Dataset entries:
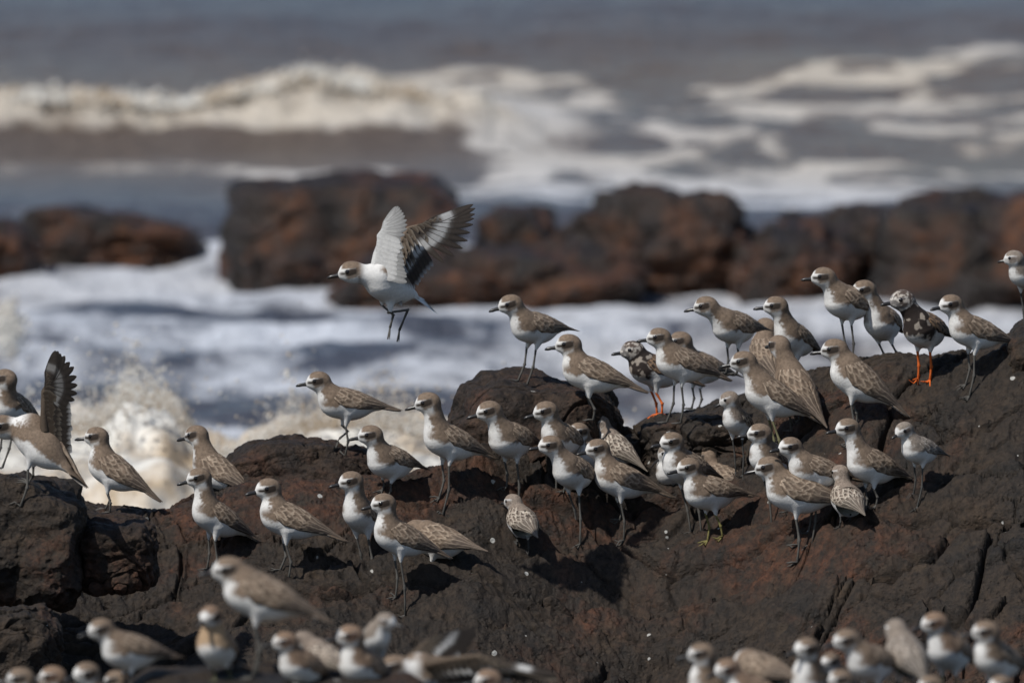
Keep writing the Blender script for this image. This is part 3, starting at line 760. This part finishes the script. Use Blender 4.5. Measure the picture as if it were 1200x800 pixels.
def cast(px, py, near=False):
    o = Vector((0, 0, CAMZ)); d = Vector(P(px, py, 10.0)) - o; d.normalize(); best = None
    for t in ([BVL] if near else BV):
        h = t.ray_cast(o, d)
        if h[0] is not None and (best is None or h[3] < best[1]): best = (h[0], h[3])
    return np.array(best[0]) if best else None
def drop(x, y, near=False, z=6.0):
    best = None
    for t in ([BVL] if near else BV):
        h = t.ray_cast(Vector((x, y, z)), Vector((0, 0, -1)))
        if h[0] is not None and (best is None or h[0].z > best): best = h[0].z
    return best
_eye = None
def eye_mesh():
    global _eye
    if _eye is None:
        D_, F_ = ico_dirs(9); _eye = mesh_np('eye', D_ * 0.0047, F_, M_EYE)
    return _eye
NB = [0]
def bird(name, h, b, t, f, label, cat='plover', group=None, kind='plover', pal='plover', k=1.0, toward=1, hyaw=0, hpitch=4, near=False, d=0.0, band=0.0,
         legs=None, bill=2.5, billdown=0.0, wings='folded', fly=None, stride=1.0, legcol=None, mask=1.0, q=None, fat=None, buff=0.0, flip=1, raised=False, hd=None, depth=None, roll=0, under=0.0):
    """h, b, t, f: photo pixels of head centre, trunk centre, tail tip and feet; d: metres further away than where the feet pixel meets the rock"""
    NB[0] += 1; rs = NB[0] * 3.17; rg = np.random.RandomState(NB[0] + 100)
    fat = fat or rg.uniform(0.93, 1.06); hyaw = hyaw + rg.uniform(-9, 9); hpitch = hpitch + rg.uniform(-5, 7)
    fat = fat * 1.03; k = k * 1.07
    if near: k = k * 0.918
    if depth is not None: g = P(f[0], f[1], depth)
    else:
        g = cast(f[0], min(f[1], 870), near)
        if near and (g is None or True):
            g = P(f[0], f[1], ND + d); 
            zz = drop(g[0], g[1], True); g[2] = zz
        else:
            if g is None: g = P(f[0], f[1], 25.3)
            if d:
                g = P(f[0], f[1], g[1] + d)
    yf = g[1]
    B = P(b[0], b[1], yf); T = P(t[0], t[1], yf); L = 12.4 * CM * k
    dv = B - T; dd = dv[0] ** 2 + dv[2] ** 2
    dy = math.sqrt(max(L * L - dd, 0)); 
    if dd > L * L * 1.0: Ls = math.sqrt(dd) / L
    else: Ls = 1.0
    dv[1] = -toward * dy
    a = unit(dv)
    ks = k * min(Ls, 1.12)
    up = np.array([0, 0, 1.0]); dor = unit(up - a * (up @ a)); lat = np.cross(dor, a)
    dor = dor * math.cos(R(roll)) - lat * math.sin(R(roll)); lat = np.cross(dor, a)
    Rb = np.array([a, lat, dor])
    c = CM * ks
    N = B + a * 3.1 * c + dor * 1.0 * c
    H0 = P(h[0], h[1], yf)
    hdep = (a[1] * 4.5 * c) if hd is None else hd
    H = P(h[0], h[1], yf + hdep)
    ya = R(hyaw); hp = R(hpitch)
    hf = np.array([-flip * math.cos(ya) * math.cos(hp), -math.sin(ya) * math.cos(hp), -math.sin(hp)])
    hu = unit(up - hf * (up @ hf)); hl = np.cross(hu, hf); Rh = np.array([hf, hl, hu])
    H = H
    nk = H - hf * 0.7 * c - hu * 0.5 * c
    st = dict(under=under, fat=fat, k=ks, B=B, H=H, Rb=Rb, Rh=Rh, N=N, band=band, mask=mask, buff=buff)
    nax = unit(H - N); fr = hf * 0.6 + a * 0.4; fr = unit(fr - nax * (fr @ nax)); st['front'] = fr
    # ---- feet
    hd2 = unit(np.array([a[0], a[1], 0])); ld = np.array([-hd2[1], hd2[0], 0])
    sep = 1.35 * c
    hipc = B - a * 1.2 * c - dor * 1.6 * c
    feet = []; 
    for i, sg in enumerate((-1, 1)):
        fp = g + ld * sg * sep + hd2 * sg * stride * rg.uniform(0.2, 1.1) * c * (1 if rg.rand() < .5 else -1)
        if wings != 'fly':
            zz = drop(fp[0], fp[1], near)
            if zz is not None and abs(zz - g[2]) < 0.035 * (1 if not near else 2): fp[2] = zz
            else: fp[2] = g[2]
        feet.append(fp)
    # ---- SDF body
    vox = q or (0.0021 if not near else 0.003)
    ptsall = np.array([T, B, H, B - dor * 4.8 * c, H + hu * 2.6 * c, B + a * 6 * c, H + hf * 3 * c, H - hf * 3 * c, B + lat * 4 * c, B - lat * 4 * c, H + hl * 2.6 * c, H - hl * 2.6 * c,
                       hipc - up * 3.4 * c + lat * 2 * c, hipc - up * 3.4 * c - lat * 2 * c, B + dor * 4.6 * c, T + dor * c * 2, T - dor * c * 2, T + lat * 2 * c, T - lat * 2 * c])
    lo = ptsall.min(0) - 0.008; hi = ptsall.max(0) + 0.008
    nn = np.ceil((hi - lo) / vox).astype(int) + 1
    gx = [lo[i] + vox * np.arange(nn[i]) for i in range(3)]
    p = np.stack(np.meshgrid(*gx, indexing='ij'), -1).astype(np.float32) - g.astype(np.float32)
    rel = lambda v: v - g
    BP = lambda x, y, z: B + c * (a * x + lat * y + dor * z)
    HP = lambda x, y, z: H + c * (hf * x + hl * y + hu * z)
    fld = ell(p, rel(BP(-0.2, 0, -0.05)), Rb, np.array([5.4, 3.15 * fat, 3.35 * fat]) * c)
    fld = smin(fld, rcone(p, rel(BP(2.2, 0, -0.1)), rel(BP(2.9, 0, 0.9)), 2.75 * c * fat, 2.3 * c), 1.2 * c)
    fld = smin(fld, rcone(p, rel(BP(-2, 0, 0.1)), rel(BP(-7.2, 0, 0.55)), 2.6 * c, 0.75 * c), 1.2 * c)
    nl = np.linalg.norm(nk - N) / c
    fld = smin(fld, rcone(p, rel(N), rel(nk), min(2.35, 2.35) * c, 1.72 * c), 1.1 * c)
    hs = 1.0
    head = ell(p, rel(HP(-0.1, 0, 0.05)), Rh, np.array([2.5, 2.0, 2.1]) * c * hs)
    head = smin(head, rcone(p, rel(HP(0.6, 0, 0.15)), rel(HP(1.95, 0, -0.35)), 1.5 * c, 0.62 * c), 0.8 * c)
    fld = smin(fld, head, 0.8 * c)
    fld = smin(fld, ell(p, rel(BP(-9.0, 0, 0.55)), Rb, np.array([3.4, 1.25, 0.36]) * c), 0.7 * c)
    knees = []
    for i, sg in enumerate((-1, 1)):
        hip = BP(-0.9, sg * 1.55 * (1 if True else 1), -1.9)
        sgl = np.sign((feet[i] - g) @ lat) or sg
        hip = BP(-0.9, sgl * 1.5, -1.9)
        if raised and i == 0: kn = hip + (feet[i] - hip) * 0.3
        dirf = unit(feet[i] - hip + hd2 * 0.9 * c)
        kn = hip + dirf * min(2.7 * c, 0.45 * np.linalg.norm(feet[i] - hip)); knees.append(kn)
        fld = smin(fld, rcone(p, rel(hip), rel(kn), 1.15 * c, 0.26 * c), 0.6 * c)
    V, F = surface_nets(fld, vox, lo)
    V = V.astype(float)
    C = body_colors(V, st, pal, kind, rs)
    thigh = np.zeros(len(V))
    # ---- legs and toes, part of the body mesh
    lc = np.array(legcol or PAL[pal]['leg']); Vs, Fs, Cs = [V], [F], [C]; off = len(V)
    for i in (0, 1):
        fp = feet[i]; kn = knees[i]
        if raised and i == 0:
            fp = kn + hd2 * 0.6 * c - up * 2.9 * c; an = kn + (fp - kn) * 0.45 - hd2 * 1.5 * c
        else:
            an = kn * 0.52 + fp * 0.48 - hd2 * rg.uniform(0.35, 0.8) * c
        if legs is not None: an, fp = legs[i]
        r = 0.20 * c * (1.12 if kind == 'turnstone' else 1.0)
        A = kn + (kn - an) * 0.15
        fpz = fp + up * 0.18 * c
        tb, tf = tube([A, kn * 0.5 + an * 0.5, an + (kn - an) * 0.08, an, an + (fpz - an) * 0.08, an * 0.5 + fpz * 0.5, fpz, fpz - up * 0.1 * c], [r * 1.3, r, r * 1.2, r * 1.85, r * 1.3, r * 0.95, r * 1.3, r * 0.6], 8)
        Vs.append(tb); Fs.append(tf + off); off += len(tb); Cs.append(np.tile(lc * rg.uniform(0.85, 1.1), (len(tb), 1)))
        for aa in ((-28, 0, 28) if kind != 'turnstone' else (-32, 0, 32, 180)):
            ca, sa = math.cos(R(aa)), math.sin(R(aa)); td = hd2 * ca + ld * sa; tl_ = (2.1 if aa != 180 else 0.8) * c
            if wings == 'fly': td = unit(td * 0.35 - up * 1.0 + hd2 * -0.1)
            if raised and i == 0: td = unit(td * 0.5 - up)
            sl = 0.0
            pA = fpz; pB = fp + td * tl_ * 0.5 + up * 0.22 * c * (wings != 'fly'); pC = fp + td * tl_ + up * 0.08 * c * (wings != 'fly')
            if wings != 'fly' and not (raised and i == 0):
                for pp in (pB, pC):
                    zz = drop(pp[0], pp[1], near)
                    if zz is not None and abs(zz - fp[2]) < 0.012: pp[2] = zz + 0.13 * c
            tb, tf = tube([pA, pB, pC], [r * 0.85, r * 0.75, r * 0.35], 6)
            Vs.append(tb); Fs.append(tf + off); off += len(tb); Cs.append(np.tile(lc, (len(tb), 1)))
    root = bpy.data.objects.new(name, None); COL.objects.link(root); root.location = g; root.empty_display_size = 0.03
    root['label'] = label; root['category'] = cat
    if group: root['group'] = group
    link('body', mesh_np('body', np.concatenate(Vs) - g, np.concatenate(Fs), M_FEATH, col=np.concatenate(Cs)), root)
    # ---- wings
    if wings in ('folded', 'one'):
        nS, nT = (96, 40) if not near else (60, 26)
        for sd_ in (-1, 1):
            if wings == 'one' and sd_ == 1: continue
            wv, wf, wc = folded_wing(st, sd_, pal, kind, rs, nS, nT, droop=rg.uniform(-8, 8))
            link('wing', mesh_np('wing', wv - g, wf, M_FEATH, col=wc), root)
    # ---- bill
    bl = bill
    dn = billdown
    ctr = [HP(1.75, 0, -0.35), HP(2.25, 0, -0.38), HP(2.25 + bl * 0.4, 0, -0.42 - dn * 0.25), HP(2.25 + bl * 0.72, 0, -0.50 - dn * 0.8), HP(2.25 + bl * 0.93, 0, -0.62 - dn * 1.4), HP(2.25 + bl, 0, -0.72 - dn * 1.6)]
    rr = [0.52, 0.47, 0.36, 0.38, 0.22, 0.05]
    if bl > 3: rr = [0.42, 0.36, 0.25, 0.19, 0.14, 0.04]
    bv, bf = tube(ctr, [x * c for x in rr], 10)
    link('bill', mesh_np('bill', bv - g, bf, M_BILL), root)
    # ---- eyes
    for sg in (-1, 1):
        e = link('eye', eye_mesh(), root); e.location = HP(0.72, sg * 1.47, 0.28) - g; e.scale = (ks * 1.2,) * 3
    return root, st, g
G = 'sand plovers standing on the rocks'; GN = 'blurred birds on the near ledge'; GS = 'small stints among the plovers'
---
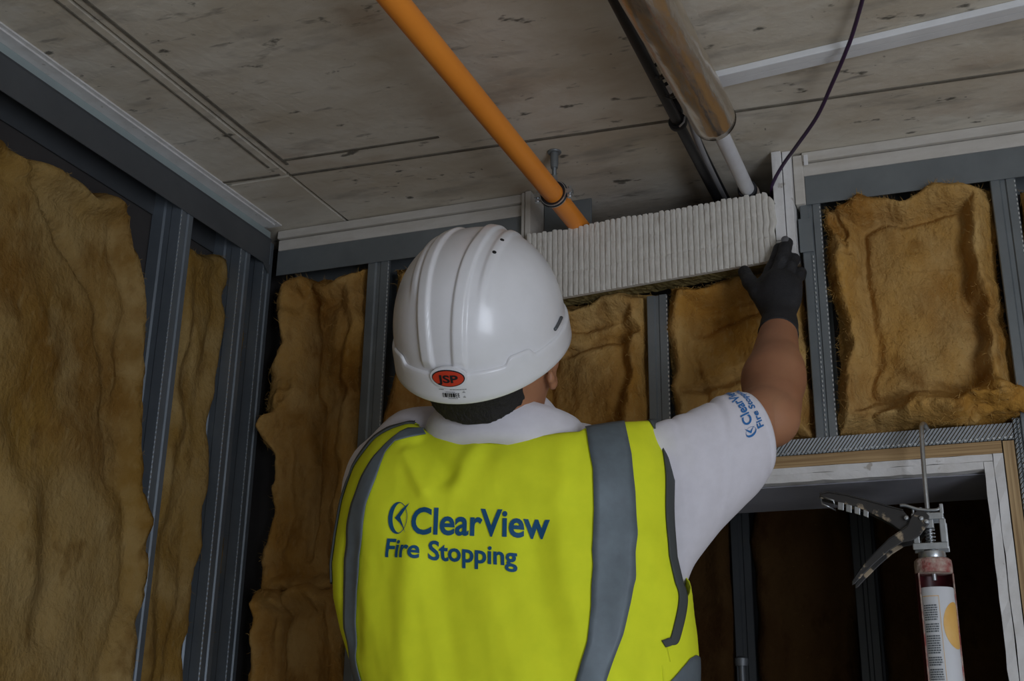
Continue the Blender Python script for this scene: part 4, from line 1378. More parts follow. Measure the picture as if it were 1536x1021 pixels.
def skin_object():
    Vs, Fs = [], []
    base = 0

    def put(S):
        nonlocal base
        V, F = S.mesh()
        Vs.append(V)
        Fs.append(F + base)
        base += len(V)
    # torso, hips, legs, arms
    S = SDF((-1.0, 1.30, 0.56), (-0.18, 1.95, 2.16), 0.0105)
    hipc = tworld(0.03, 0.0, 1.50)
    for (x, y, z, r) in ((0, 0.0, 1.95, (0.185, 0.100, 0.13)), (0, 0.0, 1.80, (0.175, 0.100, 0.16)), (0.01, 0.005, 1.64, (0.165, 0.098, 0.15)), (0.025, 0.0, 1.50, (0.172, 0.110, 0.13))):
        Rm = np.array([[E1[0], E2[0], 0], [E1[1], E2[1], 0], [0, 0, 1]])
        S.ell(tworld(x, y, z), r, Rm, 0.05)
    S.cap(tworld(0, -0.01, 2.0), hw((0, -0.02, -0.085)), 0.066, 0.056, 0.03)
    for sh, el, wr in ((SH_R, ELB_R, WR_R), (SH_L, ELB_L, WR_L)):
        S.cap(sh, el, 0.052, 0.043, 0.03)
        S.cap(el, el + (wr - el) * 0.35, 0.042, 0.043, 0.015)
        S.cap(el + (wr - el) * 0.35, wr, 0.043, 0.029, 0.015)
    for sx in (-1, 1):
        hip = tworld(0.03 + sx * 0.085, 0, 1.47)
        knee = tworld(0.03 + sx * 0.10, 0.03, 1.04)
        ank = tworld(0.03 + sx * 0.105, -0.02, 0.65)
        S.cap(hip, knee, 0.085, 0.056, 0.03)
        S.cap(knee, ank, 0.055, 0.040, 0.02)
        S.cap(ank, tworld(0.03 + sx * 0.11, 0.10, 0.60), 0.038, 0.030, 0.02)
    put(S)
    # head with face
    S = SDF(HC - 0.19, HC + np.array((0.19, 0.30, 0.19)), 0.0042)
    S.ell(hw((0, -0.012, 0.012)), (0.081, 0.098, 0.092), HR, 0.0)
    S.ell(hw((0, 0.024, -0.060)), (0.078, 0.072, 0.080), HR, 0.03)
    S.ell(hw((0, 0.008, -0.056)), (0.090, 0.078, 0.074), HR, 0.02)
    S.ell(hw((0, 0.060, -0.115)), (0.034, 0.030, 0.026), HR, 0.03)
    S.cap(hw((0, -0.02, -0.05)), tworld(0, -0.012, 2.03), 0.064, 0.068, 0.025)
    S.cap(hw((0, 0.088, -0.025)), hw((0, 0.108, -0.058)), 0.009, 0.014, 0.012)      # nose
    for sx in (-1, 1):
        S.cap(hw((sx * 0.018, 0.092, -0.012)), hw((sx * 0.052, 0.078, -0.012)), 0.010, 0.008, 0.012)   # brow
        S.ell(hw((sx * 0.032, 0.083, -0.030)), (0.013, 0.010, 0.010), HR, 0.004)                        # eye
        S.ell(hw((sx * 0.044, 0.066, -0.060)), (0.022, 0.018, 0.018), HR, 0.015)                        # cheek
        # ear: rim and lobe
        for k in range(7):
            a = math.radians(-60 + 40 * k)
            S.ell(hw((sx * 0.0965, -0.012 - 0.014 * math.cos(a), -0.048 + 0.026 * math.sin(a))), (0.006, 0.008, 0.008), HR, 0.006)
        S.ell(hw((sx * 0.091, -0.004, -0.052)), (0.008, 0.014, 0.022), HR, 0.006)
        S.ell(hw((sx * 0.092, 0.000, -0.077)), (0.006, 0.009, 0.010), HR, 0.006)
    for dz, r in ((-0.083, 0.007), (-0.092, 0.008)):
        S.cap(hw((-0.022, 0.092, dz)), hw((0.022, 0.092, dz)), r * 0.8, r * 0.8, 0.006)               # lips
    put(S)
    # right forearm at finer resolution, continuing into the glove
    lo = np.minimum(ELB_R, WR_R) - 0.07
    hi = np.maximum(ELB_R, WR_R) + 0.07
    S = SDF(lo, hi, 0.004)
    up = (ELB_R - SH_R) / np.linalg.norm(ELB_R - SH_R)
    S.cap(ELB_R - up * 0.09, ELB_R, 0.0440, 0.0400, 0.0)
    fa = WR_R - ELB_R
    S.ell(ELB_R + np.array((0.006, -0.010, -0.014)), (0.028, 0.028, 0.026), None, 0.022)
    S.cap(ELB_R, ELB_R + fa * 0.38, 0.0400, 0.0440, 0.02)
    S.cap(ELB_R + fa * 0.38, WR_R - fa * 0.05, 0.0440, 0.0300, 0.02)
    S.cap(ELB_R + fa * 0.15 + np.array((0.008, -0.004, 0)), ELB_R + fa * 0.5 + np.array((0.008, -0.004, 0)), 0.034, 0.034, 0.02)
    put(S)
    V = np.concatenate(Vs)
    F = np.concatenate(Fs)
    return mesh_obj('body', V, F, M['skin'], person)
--
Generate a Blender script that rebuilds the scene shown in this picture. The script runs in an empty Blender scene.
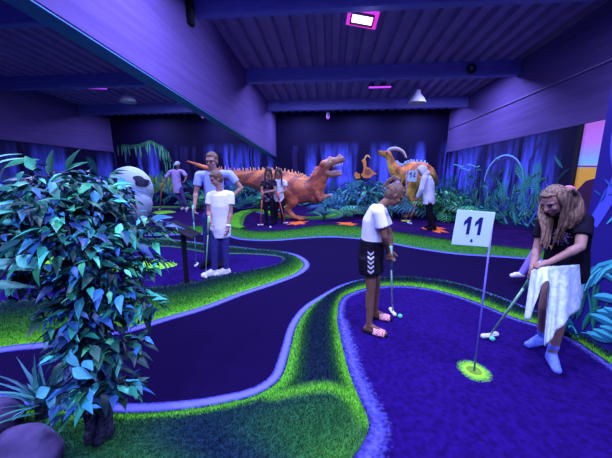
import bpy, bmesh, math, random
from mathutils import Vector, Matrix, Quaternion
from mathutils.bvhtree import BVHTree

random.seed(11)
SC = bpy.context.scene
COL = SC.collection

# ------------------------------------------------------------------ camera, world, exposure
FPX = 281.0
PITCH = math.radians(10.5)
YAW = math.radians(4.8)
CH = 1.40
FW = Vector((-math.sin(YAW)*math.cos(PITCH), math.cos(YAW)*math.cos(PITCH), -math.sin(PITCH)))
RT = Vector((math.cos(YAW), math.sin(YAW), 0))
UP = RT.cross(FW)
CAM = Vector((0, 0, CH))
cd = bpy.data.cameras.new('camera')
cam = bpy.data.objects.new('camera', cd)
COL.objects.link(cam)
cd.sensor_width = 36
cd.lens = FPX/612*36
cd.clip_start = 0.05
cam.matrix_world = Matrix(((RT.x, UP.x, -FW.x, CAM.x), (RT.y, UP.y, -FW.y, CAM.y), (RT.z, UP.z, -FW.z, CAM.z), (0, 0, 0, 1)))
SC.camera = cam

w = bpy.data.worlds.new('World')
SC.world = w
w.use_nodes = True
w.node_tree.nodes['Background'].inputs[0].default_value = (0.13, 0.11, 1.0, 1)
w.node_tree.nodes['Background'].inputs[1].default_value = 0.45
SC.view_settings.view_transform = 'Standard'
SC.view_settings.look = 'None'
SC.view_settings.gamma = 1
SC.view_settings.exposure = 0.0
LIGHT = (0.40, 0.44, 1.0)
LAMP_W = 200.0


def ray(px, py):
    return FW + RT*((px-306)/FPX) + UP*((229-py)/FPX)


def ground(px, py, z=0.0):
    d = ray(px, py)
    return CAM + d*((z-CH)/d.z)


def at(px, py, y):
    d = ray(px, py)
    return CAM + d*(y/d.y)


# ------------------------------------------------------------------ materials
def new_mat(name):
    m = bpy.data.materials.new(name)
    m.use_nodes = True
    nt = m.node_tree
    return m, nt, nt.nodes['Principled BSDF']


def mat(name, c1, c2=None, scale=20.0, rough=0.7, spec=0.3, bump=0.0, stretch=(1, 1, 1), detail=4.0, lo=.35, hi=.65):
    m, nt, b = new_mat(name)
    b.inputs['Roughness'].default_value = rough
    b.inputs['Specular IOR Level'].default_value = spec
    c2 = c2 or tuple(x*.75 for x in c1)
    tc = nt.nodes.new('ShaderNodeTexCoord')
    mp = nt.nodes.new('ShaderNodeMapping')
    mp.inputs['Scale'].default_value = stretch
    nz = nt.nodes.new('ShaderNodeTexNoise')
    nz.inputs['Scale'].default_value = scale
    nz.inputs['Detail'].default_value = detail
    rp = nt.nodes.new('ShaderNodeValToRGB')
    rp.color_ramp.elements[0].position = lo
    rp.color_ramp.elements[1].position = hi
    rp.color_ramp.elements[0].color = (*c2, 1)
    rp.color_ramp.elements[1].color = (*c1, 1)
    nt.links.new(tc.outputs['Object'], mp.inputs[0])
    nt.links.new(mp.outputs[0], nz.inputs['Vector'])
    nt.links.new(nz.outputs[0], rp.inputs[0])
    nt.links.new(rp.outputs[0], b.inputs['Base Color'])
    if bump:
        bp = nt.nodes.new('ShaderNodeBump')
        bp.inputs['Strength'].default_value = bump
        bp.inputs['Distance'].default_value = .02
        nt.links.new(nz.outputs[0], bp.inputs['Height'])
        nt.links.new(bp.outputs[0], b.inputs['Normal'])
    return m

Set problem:
Reproduce, word for word, only the lines in the records above from the line with "Generate a Blender" through the line with "COL = SC.collection", including both ends; omit the pictures.

The solution:
Generate a Blender script that rebuilds the scene shown in this picture. The script runs in an empty Blender scene.
import bpy, bmesh, math, random
from mathutils import Vector, Matrix, Quaternion
from mathutils.bvhtree import BVHTree

random.seed(11)
SC = bpy.context.scene
COL = SC.collection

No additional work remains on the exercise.